There is a useful new CERA report out strongly critical of peak oil theory. Instead, the report’s authors argue, technology advances mean we are set to see a near-doubling in oil supply by mid-century, and then an “undulating plateau”, before decline begins toward the end of this century.

But as CERA Chairman Daniel Yergin points out, technology innovation could make even this muted scenario too pessimistic:

“This is the fifth time that the world is said to be running out of oil,” says CERA Chairman Daniel Yergin.  “Each time — whether it was the ‘gasoline famine’ at the end of WWI or the ‘permanent shortage’ of the 1970s — technology and the opening of new frontier areas has banished the specter of decline.  There’s no reason to think that technology is finished this time.”

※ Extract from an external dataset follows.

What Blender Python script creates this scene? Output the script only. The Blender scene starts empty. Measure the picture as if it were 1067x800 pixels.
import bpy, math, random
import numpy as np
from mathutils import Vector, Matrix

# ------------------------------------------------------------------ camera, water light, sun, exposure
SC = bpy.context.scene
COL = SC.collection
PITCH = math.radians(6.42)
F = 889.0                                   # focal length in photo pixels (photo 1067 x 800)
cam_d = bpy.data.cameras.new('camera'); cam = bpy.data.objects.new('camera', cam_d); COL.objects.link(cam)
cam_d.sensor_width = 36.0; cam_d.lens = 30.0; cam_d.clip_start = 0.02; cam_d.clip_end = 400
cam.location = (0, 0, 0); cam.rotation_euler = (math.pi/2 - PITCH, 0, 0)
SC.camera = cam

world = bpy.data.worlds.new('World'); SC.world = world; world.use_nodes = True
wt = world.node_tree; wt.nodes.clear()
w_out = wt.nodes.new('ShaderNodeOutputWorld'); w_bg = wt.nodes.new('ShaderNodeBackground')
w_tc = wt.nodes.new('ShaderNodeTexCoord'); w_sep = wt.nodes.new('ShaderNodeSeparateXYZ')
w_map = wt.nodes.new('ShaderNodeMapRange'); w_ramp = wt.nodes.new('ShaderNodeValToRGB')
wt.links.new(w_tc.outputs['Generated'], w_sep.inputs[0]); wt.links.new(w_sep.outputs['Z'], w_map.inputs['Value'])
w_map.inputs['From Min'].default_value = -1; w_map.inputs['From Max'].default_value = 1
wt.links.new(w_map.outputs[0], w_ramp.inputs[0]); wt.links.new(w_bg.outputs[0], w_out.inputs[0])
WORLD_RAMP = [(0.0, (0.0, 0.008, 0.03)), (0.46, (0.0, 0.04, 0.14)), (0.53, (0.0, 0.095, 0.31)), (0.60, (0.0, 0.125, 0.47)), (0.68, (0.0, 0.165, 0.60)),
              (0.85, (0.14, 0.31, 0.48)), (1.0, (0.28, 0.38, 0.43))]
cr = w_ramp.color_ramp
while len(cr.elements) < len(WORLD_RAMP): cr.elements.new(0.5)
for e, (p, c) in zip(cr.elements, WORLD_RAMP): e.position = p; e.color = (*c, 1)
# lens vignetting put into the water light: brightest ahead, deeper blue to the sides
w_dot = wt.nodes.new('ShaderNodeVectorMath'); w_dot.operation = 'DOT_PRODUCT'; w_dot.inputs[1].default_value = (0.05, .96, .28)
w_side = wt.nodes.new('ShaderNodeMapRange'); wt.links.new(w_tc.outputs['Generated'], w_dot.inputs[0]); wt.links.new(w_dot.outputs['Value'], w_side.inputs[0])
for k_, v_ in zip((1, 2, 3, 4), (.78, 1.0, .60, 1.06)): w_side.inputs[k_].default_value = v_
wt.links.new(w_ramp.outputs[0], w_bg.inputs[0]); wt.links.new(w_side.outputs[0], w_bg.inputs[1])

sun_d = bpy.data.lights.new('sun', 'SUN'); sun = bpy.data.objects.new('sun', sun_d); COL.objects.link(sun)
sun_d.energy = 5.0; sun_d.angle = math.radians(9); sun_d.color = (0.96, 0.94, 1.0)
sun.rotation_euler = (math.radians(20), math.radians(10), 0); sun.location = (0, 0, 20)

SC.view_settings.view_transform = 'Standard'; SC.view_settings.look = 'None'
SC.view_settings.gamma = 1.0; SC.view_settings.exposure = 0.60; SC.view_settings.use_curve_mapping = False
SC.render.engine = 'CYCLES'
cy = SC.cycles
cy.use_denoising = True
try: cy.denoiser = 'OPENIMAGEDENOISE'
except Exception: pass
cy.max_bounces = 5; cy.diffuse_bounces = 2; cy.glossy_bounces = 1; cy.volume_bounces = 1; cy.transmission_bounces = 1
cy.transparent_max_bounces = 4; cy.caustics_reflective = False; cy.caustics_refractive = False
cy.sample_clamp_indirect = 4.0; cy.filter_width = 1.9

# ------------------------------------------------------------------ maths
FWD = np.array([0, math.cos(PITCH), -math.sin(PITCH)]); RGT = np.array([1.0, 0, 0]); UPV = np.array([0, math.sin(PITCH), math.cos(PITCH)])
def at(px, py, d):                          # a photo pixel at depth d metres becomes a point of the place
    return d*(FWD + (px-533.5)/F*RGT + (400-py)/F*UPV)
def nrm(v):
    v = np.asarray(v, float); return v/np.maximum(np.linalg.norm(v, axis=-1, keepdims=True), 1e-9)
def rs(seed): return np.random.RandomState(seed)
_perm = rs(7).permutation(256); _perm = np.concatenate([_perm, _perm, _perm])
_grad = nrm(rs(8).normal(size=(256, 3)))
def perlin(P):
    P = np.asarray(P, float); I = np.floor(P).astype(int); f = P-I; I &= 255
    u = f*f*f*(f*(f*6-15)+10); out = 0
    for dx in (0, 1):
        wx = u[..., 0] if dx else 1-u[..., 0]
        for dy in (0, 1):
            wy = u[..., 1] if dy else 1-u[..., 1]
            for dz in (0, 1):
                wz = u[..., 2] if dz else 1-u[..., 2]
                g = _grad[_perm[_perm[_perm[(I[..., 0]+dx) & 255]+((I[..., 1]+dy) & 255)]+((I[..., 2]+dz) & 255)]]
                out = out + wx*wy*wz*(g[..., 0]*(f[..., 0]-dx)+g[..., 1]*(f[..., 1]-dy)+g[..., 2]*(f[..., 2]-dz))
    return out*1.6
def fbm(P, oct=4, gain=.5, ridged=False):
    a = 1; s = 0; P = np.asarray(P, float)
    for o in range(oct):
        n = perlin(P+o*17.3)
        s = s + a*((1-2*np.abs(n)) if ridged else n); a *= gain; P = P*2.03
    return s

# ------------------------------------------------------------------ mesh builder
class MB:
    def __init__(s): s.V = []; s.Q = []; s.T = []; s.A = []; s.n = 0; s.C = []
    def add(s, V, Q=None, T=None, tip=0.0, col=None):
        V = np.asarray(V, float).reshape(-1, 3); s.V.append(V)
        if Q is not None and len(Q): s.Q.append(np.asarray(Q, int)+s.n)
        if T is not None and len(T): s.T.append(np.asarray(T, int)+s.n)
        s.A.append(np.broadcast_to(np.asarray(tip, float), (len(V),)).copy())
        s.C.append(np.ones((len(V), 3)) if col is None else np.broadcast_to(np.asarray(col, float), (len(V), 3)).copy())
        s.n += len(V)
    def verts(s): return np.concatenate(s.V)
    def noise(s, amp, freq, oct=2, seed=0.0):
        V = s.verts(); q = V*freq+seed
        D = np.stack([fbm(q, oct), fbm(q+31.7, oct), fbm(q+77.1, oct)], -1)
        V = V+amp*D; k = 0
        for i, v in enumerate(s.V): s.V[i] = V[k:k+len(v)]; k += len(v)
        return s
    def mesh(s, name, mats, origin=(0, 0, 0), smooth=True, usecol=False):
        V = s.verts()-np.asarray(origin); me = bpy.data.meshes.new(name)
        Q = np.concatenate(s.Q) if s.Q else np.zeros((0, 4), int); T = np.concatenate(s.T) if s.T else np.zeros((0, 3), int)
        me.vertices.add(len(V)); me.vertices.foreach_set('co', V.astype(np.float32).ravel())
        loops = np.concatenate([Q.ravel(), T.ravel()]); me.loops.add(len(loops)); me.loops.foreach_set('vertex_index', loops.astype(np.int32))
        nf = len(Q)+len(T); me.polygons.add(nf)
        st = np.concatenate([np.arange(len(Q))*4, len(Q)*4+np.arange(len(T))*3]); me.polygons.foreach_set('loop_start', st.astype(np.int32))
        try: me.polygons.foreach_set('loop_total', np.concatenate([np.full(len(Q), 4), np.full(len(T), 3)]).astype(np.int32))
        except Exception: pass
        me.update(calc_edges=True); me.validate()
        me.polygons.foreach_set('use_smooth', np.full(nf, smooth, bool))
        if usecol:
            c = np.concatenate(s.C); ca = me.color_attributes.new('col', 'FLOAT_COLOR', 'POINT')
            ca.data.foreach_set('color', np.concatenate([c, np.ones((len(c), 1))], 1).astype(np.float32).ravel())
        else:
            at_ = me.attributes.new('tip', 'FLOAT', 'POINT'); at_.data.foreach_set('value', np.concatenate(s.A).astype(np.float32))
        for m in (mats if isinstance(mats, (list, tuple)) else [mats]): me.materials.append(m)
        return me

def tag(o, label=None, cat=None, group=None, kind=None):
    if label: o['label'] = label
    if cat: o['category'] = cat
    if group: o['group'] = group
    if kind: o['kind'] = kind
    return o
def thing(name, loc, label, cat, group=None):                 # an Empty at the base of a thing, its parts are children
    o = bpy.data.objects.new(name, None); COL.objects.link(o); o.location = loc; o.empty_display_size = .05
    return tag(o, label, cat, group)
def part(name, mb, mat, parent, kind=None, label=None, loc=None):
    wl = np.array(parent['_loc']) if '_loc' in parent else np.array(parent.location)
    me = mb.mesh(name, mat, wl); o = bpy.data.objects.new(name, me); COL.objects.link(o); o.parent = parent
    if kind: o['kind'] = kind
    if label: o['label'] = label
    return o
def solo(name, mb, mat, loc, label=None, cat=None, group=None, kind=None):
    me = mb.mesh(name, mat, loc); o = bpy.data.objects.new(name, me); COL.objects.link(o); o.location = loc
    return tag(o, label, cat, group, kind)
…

  1. The concern isn’t about running out of oil, it’s about running out of CHEAP oil. Barring a major tech breakthrough (such as yesterday’s unconfirmed announcement by Israeli scientists that they’ve supposedly found a way to extract oil from Canadian tar sands for $17 barrel), most of the production from now on will be difficult and far more expensive than before. The CERA report doesn’t address that point.

  2. Jon Husband says:

    Here’s another pretty interesting take on the CERA report, from The OilDrum blog/site. Not quite as upbeat.

  3. Terry Foecke says:

    Whether you hew to the line of peak oil theorists, or see the CERA analysis as predicting a more probable oucome, it seems that this is the century when supplies of oil become more expensive AND more scarce. And while coal is undoubtedly more plentiful, concerns over acid rain, mercury emissions and global warming will bring politically-driven cost increases to this fuel source as well.
    Where then to invest? Most biofuels are quite dependent on fossil fuels for their production, and use early-stage technologies (in terms of efficiency) to boot. True renewables like solar, wind, waves and so on are constrained geographically and by a lack of balancing grid capacity and energy storage. All are long-term bets at the very best.
    Good medium- and short-term bets can be found in demand destruction applied to energy, of two types: 1)companies that are reducing their energy costs per unit product aggressively enough that it confers a competitive advantage, and 2)companies whose products and services enable that demand destruction. This has been happening on its own since the last “oil shock”, but is certainly picking up pace, from injection molders dumping hydraulics in favor of electric molders (30-50% energy savings) to Baldor (BEZ: NYSE) selling a whole suite of energy-efficient motor systems.